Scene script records

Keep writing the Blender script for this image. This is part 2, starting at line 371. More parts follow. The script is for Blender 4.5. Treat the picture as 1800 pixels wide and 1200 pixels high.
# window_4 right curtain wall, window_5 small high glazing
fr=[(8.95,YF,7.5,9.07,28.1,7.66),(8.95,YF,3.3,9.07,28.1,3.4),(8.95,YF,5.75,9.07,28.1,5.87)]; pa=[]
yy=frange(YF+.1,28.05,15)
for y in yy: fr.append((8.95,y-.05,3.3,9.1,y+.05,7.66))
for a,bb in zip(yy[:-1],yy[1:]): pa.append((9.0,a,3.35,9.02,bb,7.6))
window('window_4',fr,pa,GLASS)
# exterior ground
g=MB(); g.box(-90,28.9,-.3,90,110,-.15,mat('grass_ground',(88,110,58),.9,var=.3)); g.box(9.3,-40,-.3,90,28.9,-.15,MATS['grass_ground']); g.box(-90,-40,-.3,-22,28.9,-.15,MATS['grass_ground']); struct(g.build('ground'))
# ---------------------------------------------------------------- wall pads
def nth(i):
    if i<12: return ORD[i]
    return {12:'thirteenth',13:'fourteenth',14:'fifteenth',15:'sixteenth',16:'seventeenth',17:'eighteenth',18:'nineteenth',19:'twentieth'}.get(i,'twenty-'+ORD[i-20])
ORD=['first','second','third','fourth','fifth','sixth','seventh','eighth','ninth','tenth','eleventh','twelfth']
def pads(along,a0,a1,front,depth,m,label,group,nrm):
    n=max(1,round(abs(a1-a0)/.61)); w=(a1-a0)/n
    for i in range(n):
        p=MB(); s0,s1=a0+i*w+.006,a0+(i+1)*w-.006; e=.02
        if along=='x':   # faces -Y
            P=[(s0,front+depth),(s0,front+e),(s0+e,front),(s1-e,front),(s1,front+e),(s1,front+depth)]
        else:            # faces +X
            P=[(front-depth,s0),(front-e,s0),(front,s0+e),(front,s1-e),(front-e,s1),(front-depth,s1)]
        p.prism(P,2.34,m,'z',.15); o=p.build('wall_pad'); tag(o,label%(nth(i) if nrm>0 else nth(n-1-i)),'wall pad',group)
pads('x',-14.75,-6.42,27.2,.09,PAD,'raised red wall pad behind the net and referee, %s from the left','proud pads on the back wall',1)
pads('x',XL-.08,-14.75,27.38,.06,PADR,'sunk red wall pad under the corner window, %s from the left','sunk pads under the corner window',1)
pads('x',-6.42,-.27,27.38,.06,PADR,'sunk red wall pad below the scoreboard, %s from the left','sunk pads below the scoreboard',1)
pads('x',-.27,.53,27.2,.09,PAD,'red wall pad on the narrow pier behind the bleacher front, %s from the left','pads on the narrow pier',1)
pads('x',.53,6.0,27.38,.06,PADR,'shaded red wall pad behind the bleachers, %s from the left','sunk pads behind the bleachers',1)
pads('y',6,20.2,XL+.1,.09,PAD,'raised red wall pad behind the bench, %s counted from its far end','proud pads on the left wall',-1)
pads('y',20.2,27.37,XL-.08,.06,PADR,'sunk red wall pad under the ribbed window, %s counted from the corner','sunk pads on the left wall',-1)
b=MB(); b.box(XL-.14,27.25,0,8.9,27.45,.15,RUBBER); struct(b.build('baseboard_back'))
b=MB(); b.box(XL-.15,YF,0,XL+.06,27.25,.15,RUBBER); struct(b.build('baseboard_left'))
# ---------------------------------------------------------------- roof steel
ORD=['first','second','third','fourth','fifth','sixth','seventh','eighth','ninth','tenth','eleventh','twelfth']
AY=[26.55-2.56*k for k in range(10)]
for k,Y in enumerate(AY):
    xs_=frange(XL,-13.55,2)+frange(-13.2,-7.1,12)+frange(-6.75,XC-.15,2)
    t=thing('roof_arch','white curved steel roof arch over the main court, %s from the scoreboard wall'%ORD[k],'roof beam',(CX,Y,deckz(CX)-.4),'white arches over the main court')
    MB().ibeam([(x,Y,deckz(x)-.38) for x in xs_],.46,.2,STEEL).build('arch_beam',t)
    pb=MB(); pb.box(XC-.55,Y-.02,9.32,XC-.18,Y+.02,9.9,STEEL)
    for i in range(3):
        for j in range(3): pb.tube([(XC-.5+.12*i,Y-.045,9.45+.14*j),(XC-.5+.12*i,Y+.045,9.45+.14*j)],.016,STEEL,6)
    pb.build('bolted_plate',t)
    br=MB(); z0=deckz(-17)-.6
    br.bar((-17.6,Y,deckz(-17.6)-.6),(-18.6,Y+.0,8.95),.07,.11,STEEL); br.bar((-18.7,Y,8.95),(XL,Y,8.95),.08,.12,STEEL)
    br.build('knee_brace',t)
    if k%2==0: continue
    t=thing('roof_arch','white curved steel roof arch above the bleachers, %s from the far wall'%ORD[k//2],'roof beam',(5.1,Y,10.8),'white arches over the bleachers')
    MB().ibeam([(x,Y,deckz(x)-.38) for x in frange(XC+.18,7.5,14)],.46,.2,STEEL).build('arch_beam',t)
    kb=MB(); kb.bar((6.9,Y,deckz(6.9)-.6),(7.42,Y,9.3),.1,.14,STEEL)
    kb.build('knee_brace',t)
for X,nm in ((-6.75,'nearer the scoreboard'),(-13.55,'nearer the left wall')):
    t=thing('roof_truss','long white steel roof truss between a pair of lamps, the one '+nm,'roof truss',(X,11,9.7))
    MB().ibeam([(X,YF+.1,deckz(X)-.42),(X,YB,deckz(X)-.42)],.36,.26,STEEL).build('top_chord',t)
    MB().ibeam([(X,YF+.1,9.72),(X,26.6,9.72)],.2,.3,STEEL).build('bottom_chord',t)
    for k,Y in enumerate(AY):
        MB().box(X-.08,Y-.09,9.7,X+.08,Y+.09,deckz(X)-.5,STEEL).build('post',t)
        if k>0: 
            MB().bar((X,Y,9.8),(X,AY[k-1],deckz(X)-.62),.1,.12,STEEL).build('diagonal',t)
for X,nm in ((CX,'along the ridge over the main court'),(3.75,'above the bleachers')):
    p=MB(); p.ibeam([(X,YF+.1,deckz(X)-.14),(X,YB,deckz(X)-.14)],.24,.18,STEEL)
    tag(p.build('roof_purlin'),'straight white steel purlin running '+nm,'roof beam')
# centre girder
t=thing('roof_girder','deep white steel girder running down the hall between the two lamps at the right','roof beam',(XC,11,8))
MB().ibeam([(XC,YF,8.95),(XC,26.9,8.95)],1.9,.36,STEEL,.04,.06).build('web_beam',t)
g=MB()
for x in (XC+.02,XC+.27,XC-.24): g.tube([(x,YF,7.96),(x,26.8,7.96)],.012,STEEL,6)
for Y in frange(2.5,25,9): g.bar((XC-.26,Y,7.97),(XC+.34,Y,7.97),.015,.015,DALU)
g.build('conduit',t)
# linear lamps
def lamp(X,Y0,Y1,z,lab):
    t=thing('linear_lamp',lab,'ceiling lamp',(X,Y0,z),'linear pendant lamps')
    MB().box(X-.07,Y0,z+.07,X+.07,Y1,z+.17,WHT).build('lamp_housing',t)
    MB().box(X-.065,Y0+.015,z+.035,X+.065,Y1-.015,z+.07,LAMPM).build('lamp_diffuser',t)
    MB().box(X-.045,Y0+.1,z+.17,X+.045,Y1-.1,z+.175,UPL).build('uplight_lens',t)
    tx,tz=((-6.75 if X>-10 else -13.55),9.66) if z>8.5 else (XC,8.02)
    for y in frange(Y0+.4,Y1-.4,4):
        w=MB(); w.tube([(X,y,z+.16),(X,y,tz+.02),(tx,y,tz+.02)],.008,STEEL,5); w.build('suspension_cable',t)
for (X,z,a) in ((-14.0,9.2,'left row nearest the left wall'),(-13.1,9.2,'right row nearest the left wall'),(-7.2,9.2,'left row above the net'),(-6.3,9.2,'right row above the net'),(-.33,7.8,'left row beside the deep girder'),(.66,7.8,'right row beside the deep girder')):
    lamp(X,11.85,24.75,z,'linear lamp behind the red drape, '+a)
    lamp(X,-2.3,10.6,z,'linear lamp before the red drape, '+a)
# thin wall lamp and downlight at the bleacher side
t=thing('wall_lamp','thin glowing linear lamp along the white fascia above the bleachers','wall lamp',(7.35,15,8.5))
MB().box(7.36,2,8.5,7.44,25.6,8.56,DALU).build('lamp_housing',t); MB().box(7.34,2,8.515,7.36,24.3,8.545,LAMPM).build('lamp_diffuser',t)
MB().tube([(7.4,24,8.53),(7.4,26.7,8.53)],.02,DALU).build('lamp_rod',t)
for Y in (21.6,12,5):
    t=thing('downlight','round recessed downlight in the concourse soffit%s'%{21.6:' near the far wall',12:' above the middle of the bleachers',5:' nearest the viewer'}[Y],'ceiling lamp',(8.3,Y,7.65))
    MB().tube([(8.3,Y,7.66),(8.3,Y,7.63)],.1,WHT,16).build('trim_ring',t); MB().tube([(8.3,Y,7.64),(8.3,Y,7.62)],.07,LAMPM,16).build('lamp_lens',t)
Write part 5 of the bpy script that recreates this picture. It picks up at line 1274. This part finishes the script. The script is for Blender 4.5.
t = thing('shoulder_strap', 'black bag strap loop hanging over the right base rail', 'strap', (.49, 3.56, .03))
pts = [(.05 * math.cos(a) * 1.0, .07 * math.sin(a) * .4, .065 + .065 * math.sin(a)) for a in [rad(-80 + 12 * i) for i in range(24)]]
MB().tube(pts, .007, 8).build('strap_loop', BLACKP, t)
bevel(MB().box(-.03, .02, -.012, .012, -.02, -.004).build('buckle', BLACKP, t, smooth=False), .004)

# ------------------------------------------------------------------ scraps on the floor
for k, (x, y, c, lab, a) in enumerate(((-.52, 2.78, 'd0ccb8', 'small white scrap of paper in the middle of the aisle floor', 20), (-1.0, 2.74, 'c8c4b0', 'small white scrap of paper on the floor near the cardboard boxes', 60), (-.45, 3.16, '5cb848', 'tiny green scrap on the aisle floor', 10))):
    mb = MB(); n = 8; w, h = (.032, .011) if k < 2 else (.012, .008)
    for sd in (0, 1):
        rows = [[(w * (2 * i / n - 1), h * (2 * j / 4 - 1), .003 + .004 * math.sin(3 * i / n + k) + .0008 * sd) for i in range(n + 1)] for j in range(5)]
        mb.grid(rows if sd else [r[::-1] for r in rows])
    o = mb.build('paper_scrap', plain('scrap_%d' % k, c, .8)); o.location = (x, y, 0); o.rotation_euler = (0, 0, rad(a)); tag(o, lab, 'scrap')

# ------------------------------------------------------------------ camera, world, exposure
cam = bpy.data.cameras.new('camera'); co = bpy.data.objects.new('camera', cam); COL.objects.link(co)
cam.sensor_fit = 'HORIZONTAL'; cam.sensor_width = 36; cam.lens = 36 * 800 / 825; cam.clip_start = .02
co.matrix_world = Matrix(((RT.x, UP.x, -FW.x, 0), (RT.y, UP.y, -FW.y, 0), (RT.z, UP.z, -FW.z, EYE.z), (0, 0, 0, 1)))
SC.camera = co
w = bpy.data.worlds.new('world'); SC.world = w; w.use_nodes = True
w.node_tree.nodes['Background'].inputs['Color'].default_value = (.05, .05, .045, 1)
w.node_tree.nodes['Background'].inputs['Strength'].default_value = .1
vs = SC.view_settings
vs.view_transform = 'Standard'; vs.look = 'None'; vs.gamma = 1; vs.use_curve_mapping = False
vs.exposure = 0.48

WORK TO COMPLETE
Nothing outside the span should appear: copy exactly from the line with "pads('x',.53,6.0,27.38,.06,PADR,'shaded red wall" through the line with "pads('y',6,20.2,XL+.1,.09,PAD,'raised red wall".

SOLUTION
pads('x',.53,6.0,27.38,.06,PADR,'shaded red wall pad behind the bleachers, %s from the left','sunk pads behind the bleachers',1)
pads('y',6,20.2,XL+.1,.09,PAD,'raised red wall pad behind the bench, %s counted from its far end','proud pads on the left wall',-1)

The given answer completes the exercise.